The U.S. Department of Agriculture announced Wednesday that nearly 700,000 SNAP recipients nationwide would be dropped from the program beginning April 1.

Under current law, able-bodied adults between 18 and 45 without dependents can only receive SNAP benefits for three months in a three-year period unless they’re working or enrolled in school or training for at least 20 hours a week. 

But states with a demonstrable lack of jobs have been able to waive the time period in areas with unemployment as low as 2.5 percent — including in Lucas County, where unemployment was at 4.4 percent in October. The new rule sets the minimum unemployment rate at 6 percent, a threshold only three Ohio counties met in October in a state with 4.2 percent overall unemployment.

The waiver was expanded to Lucas and other counties recently in an effort to open the program to more participants in non-white, urban areas. 
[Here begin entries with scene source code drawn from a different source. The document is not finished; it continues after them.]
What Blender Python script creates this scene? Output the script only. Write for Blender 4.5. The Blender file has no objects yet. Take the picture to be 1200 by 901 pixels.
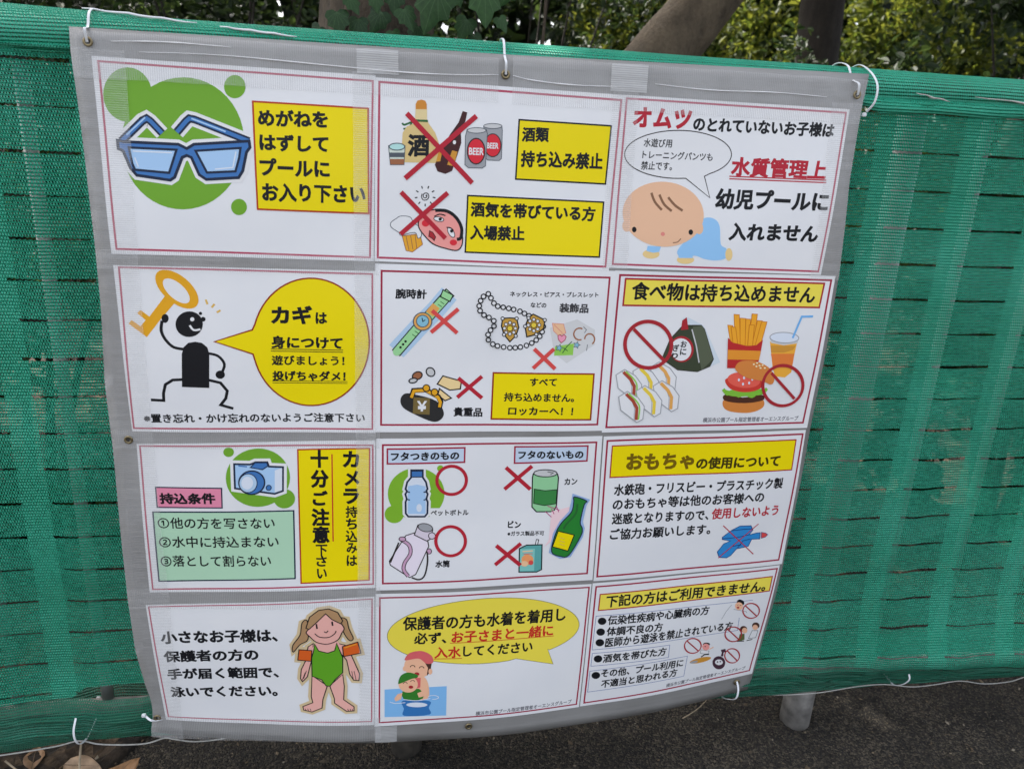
import bpy, bmesh, math, random
from mathutils import Vector, Matrix, noise
from mathutils.geometry import tessellate_polygon

S = bpy.context.scene
COLL = S.collection
R_ = math.radians
random.seed(7)

# ------------------------------------------------------------------ camera, sky, sun, exposure
YAW, PITCH, ROLL = R_(8.657), R_(17.405), R_(2.847)
ca, sa, cb, sb, cc, sc_ = math.cos(YAW), math.sin(YAW), math.cos(PITCH), math.sin(PITCH), math.cos(ROLL), math.sin(ROLL)
fwd = Vector((sa*cb, ca*cb, -sb)); rt = Vector((ca, -sa, 0)); up = rt.cross(fwd)
rt2 = cc*rt + sc_*up; up2 = cc*up - sc_*rt
cam = bpy.data.cameras.new('camera'); cam_ob = bpy.data.objects.new('camera', cam); COLL.objects.link(cam_ob)
cam_ob.matrix_world = Matrix(((rt2.x, up2.x, -fwd.x, .47449), (rt2.y, up2.y, -fwd.y, -1.33353), (rt2.z, up2.z, -fwd.z, 1.29303), (0, 0, 0, 1)))
cam.sensor_width = 36; cam.lens = 26.01; cam.clip_start = .02; cam.clip_end = 900
cam.dof.use_dof = True; cam.dof.focus_distance = 1.45; cam.dof.aperture_fstop = 5
S.camera = cam_ob

SUN = Vector((-.52, .62, 1.15)).normalized()
EL, AZ = math.asin(SUN.z), math.atan2(SUN.x, SUN.y)
w = bpy.data.worlds.new('World'); S.world = w; w.use_nodes = True
nt = w.node_tree
sky = nt.nodes.new('ShaderNodeTexSky'); sky.sky_type = 'NISHITA'; sky.sun_disc = False
sky.sun_elevation = EL; sky.sun_rotation = AZ; sky.air_density = .8; sky.dust_density = 6; sky.ozone_density = .3
bg = nt.nodes['Background']; bg.inputs['Strength'].default_value = .15
hz = nt.nodes.new('ShaderNodeHueSaturation'); hz.inputs['Saturation'].default_value = .42      # pale hazy summer sky
nt.links.new(sky.outputs[0], hz.inputs['Color']); nt.links.new(hz.outputs[0], bg.inputs[0])
ld = bpy.data.lights.new('sun', 'SUN'); ld.energy = 3.0; ld.angle = R_(.6); ld.color = (1, .95, .86)
so = bpy.data.objects.new('sun', ld); COLL.objects.link(so); so.location = SUN*20
so.rotation_euler = (-SUN).to_track_quat('-Z', 'Y').to_euler()
S.view_settings.view_transform = 'Standard'; S.view_settings.look = 'None'
S.view_settings.exposure = 2.02; S.view_settings.gamma = 1
S.cycles.transparent_max_bounces = 24; S.cycles.max_bounces = 8

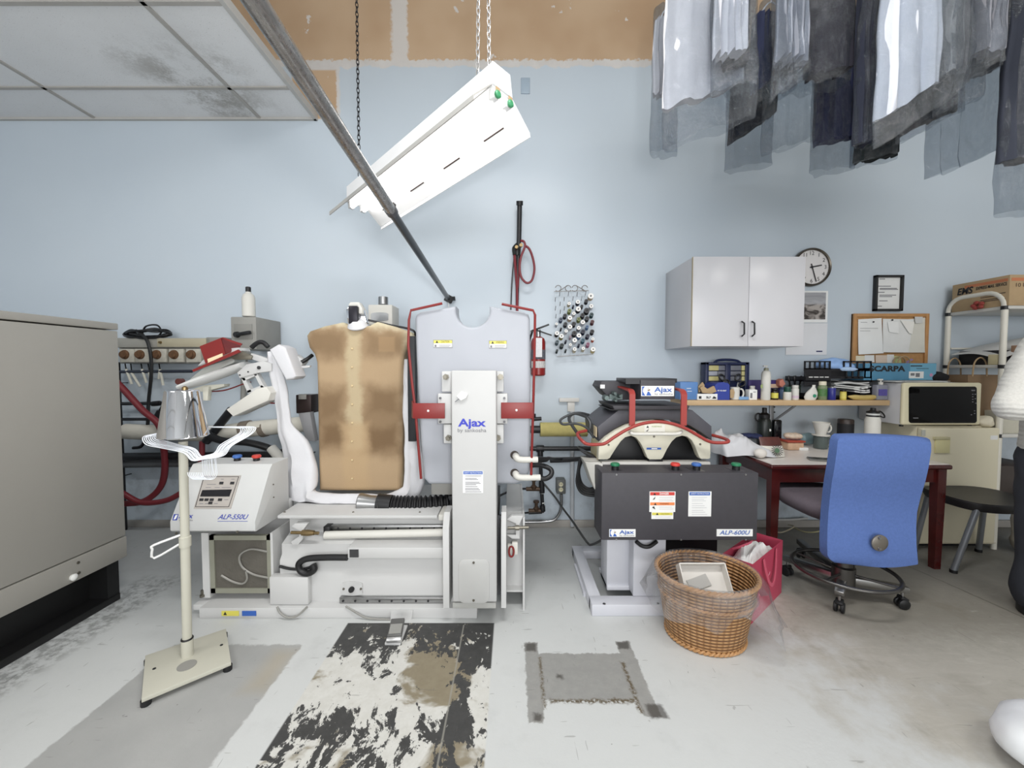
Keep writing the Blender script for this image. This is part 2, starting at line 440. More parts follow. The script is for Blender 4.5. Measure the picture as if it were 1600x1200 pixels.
struct('floor', MB().box(-4.4, 4.4, -7.6, 3.12, -0.1, 0.0), floor_material())
struct('wall_back', MB().box(-4.4, 4.4, YW, YW + 0.1, 0, 4.6), WALLM)
struct('wall_left', MB().box(-4.4, -4.3, -7.6, YW, 0, 4.6), WALLM)
struct('wall_right', MB().box(4.3, 4.4, -7.6, YW, 0, 4.6), PLAINW)
struct('wall_front', MB().box(-4.4, 4.4, -7.7, -7.6, 0, 4.6), PLAINW)
struct('ceiling', MB().box(-4.3, -1.44, -3.3, YW, 3.06, 3.09), ceiling_material())
struct('ceiling_1', MB().box(-4.4, 4.4, -7.7, 3.12, 4.6, 4.7), PLAINW)
mb = MB()
for gx in (-3.07, -1.855): mb.box(gx - 0.012, gx + 0.012, -3.3, YW, 3.052, 3.061)
for k in range(8): mb.box(-4.3, -1.44, 2.69 - 0.61 * k - 0.012, 2.69 - 0.61 * k + 0.012, 3.052, 3.0615)
struct('trim_1', mb, M('ceiling_grid_metal', (176, 172, 166), 0.5, var=0.06))
mb = MB(); mb.box(-4.3, -1.44, YW - 0.022, YW, 3.045, 3.06); mb.box(-1.46, -1.435, -3.3, YW, 3.045, 3.095)
struct('trim_2', mb, M('ceiling_edge_metal', (190, 188, 184), 0.5, var=0.05))
struct('baseboard_back', MB().box(-4.3, 4.3, YW - 0.018, YW, 0.0, 0.055, 0.004), M('baseboard_paint', (168, 164, 158), 0.55, var=0.12, vs=12))
# electrical blank plates painted over
def plate(px0, py0, px1, py1, lab):
    return MB().pbox(px0, py0, px1, py1, YW - 0.008, 0.008, 0.003).build('blanking_plate', M('painted_plate', (166, 182, 196), 0.4), label=lab, cat='cover plate')
plate(814, 121, 828, 146, 'small wall-blue blanking plate high on the wall beside the hanging light')

# ---------------------------------------------------------------- camera
cam = bpy.data.cameras.new('camera'); cam.sensor_width = 36.0; cam.lens = 36.0 * F / 1600.0
cam.clip_start = 0.02; cam.clip_end = 50
co = bpy.data.objects.new('camera', cam); COL.objects.link(co)
co.location = (0, 0, CAMZ); co.rotation_euler = (PI / 2 - PITCH, 0, 0)
SC.camera = co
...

It’s unknown how many of Ohio’s 1.3 million food-stamp recipients, including those in northwest Ohio, will lose their benefits as a result of the change.
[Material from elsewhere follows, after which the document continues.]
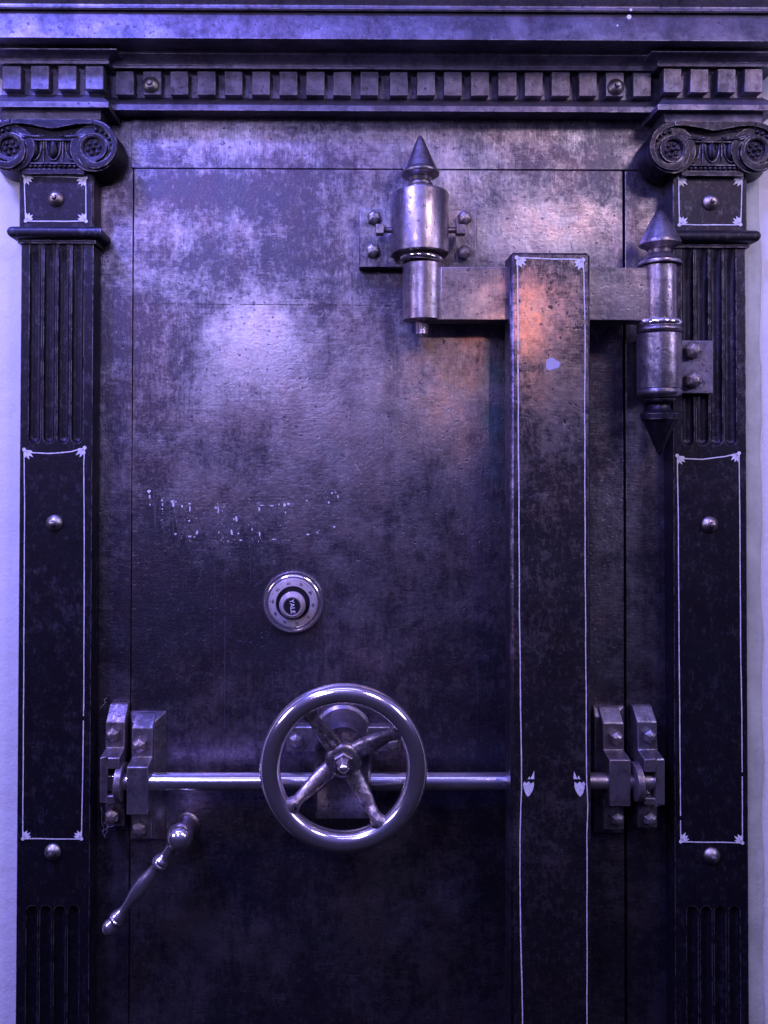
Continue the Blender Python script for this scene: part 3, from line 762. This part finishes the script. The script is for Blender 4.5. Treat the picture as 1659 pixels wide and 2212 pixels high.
# lint
lint = BM()
def squig(pts, r=.00035):
    pp = [P(x, y, .0015+.001*random.random()) for x, y in pts]
    add_loft(lint, pp, [r]*len(pp), [r]*len(pp), Vector((0, 1, .01)), 6)
for c in ([(218, 1742), (221, 1756), (219, 1772), (224, 1790), (222, 1800), (229, 1811)], [(220, 1796), (230, 1790), (236, 1778), (246, 1780), (252, 1786), (247, 1792)], [(224, 1776), (233, 1783), (231, 1797), (224, 1806)],
          [(232, 1786), (240, 1786), (250, 1783)]): squig(c)
lo = obj('lint_thread', lint, 'lint'); lo['label'] = 'tangled white lint threads on the frame just below the left bolt keeper'; lo['category'] = 'lint'

lint = BM(); squig([(217, 1530), (222, 1524), (228, 1518), (225, 1511), (231, 1507)])
lo = obj('lint_thread', lint, 'lint'); lo['label'] = 'short white lint wisp on the frame just above the left bolt keeper'; lo['category'] = 'lint'
# ------------------------------------------------------------------ door-side hinge
def vlathe(px, d, prof, segs=56, pyref=None):
    """profile of (py, r units) -> vertical lathe about axis through px at protrusion d"""
    out = []
    for py, r in prof: out.append((P(px, py, d).z, U(r, d)))
    out.sort(key=lambda q: q[0]) if False else None
    return out
def add_v(bm, px, d, prof, segs=56, pym=None):
    pym = pym or (prof[0][0]+prof[-1][0])/2
    x = P(px, pym, d).x
    pr = [(P(px, py, d).z, U(r, d)) for py, r in prof]
    z0 = pr[0][0]
    add_lathe(bm, [(z-z0, r) for z, r in pr], (x, -d, z0), (0, 0, 1), segs)
ha = .050
hg = BM(); pbox(hg, 776, 1030, 452, 578, .001, .024)
lf = obj('hinge_leaf', hg, 'door', door, bevel=.0016)
bm = BM(); pbox(bm, 845, 968, 430, 548, .001, .045); 
obj('hinge_web', bm, 'steel', lf, bevel=.001)
bm = BM(); add_v(bm, 907, ha, [(551, 52), (551, 61), (549, 62.5), (424, 62.5), (420, 61), (417, 54), (415, 44), (413, 41)], 64); 
obj('hinge_barrel', bm, 'steel', lf, smooth=30)
bm = BM(); add_v(bm, 908, ha, [(414, 41), (411, 40), (408, 33), (404, 27), (402, 28), (398, 27.5), (396, 24), (392, 22), (386, 24), (382, 34), (380, 40), (377, 42), (373, 42), (370, 39), (362, 35), (340, 24.5), (318, 14.5), (305, 9), (298, 5.5), (294, 2.5), (293, .5)], 64, 350)
obj('finial', bm, 'steel', lf, smooth=38)
for x, y in ((807.5, 472), (804.6, 543), (1002, 473), (1001, 547)): hexbolt(lf, x, y, .024, 16, h=.014, mat='bolt', rot=.2)
for sgn, xs, xh, wh in ((-1, 846, 820, 9.5), (1, 967, 995, 11)):
    bm = BM(); zc_ = P(907, 497, ha).z
    a, b_ = P(xs, 497, ha).x, P(xh, 497, ha).x
    L_ = abs(b_-a); pr = []
    for i in range(24): pr.append((L_*i/23, .0052 if i % 2 else .0046))
    add_lathe(bm, pr, (a, -ha, zc_), (sgn, 0, 0), 20); ss = obj('set_screw', bm, 'steel', lf, smooth=30)
    bm = BM(); hw = .0078; add_box(bm, b_-wh*.00068, b_+wh*.00068, -ha-hw, -ha+hw, zc_-hw, zc_+hw); obj('screw_head', bm, 'bolt', ss, bevel=.0015)

# ------------------------------------------------------------------ crane hinge (swinging arm and tall bar)
cr = thing('crane_hinge', 'tall white-lined steel hinge bar on a swinging arm between two pin barrels', 'hinge', (P(1190, 1100, .09).x, -.09, wz0))
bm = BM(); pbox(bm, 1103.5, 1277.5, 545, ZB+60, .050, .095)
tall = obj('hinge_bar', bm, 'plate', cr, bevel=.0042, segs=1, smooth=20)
bm = BM()
dd = .0953
ribbon(bm, [(1116, 555.5), (1190, 559), (1260, 561)], 2.6, dd, .4, .02)
ribbon(bm, [(1118, 556), (1119, 720), (1119.5, 900), (1121, 1100), (1122, 1300), (1125, 1558), (1127, 1700), (1123, 1800), (1124, 2000), (1127, 2100), (1130, 2300)], 2.3, dd, .25, .004)
ribbon(bm, [(1260, 561), (1264, 700), (1263, 900), (1264, 1200), (1266, 1500), (1267, 1690), (1270, 1740), (1268, 1800), (1268, 2000), (1268, 2300)], 2.0, dd, .25, .010)
fan(bm, 1116, 556, 1, 1, dd, .95); fan(bm, 1260, 561, -1, 1, dd, .95)
def tulip(pts, sx, x0, y0):
    poly(bm, [(x0+sx*a, y0+b) for a, b in pts], dd+.0001)
tul = [(3, 22), (5, 34), (8, 43), (13, 50), (18, 46), (23, 38), (26, 29), (26, 18), (20, 22), (15, 17), (10, 21), (6, 17)]
tulip(tul, 1, 1127, 1671); tulip(tul, -1, 1267, 1671)
tulip([(12, 14), (16, 8), (18, 13), (26, -4), (26, 14)], 1, 1128, 1669); tulip([(12, 14), (16, 6), (19, 13), (26, -3), (27, 14)], -1, 1266, 1669)
obj('painted_border', bm, 'paint', tall, smooth=0)
bm = BM(); poly(bm, [(1179, 784), (1182, 777), (1189, 772), (1196, 773), (1200, 778), (1208, 781), (1211, 787), (1206, 795), (1196, 797), (1186, 800), (1179, 796)], dd); obj('paint_splash', bm, 'lavpaint', tall, smooth=0)
# arm
bm = BM(); pbox(bm, 952, 1420, 577, 691.5, .032, .074)
arm = obj('arm', bm, 'steel', cr, bevel=.0012)
bm = BM(); add_v(bm, 914, ha, [(694, 40), (692, 44), (574, 44), (572, 42)], 56)
ab = obj('arm_barrel', bm, 'steel', cr, smooth=30)
bm = BM(); pbox(bm, 914, 960, 577.5, 691, .030, .072); obj('weld_web', bm, 'steel', ab, bevel=.001)
bm = BM(); c = P(911, 560, ha); add_torus(bm, c, (.10, 0, 1), U(39, ha), U(8, ha), U(8, ha), 56, 18); obj('thrust_ring', bm, 'chrome', ab, smooth=60)
bm = BM(); pr = [(694, 14.5)]
for i in range(9): pr += [(697+i*3.2, 15.5), (698.6+i*3.2, 13)]
pr += [(727, 10)]
add_v(bm, 912, ha, pr[::-1], 32); obj('pin_end', bm, 'chrome', ab, smooth=25)
# frame-side barrel
hd = .062
pv = 1424
bm = BM(); add_v(bm, pv, hd, [(692, 36), (690, 36.5), (577, 36.5), (576, 35)], 56, 630); fb = obj('arm_barrel', bm, 'steel', cr, smooth=30)
fh = BM()
add_v(fh, pv+1, hd, [(574, 45), (571, 46), (567, 45), (563, 38), (559, 33), (556, 32), (552, 27), (547, 23), (541, 24), (536, 32), (531, 41), (529, 43.5), (524, 43.5), (521, 42), (505, 34.5), (485, 23.5), (468, 14), (459, 8.5), (455, 4), (453.5, .5)], 56, 510)
fin = obj('finial', fh, 'steel', cr, smooth=38)
# lower barrel is fixed to the frame pilaster
hl = thing('fixed_hinge', 'dark hinge barrel with downward spike, bolted to the right pilaster', 'hinge', (P(1424, 800, hd).x, -.04, P(1424, 985, hd).z))
bm = BM(); add_v(bm, pv+.5, hd, [(985, .5), (982, 3), (975, 7), (940, 21), (915, 32.5), (908, 36), (906, 39), (894, 39.5), (892, 37), (888, 27), (882, 23), (876, 22), (871, 25), (868, 32), (864, 34), (862, 33)], 56, 860); obj('spike', bm, 'iron', hl, smooth=38)
bm = BM(); add_v(bm, pv, hd, [(861, 34), (858, 40), (854, 45), (849, 46.5), (844, 46), (841, 44.5), (839, 46), (724, 46), (722, 44)], 56, 790); obj('barrel', bm, 'steel', hl, smooth=35)
bm = BM(); c = P(pv, 714, hd); add_torus(bm, c, (0, 0, 1), U(40, hd), U(7.5, hd), U(7, hd), 56, 16); obj('thrust_ring', bm, 'steel', hl, smooth=60)
bm = BM(); c = P(pv, 700, hd); add_torus(bm, c, (0, 0, 1), U(40, hd), U(8, hd), U(8, hd), 56, 16); obj('thrust_ring', bm, 'chrome', hl, smooth=60)
bm = BM(); pbox(bm, 1400, 1448, 725, 840, .001, .060); obj('barrel_web', bm, 'iron', hl, bevel=.002)
bm = BM(); pbox(bm, 1440, 1541, 735, 850, .0355, .050); lf2 = obj('hinge_leaf', bm, 'cornice', hl, bevel=.0014)
hexbolt(lf2, 1493, 758, .050, 19, h=.018, mat='bolt', rot=.3); hexbolt(lf2, 1493, 822, .050, 19, h=.018, mat='bolt', rot=.1)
In total, 42 of Ohio’s 88 counties have received waivers for able-bodied recipients. The Ohio Department of Job and Family Services said it will know by the end of week where counties stand with the new policy.
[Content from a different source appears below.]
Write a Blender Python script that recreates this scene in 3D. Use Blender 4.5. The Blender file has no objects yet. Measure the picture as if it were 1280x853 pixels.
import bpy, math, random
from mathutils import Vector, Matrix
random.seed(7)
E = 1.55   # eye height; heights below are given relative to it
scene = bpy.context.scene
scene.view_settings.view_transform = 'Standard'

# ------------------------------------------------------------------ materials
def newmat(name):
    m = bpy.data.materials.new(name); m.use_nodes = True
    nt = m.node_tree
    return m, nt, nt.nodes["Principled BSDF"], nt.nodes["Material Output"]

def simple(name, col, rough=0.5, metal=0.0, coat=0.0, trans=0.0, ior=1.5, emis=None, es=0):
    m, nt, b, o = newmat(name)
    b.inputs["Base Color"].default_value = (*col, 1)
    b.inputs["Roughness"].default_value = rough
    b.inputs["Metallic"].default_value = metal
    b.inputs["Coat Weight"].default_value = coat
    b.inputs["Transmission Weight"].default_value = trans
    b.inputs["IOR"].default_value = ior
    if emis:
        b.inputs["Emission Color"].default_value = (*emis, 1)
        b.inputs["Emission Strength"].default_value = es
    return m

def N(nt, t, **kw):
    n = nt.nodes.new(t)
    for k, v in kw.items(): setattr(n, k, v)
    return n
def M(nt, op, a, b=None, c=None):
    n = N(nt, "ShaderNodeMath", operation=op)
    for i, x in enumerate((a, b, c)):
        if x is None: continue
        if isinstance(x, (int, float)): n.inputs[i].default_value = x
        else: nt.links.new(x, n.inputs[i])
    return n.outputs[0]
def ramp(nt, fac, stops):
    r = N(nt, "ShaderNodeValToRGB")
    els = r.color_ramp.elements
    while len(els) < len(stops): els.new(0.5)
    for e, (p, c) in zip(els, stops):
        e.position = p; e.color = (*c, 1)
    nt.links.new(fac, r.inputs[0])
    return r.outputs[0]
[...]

The Trump administration contends the move would help move more people toward employment and self-sufficiency, and ultimately save more than $5 billion over five years. More than 36 million people nationwide receive food stamps in 2019 while employment is at a low of 3.6 percent. In 2000, when unemployment was at 4 percent, the program had 17 million recipients. 

“Government can be a powerful force for good, but government dependency has never been the American dream,” Agriculture Secretary Sonny Perdue said in a news release. “We need to encourage people by giving them a helping hand but not allowing it to become an indefinitely giving hand.”

The new rule doesn’t impact seniors, children, pregnant women, or the disabled. 

Lisa Hamler-Fugitt, executive director of the Ohio Association of Food Banks, said the change will increase food insecurity among Ohioans.

“We can’t meet the demand for emergency food assistance now and approval of these rule changes will be further detrimental to thousands of Ohioans. This is a heartless approach that will only increase the food insecurity among populations that are suffering from a lack of services, opportunities and access to basic human needs,” she said.

Able-bodied SNAP recipients are often people working short-term or gig economy jobs, she added.

“It’s a very fluid population,” she said. “They may be on [food stamps] one month, and off the next.”

U.S. Rep. Marcia Fudge (D., Cleveland), chair of the House Agriculture Subcommittee on Nutrition, Oversight and Department Operations, said Congress rejected a similar provision in last year’s Farm Bill.

“This is an unacceptable escalation of the administration’s war on working families, and it comes during a time when too many are forced to stretch already-thin budgets to make ends meet. The USDA is the Grinch that stole Christmas. Shame on them,” Ms. Fudge said in a statement.

Sen. Sherrod Brown (D., Ohio) told reporters Wednesday, “I don’t understand the mean spiritedness of these billionaires in the White House and in the cabinet,” adding later in a statement: “These bureaucratic hoops will make it harder for thousands of Ohioans to put food on the table.”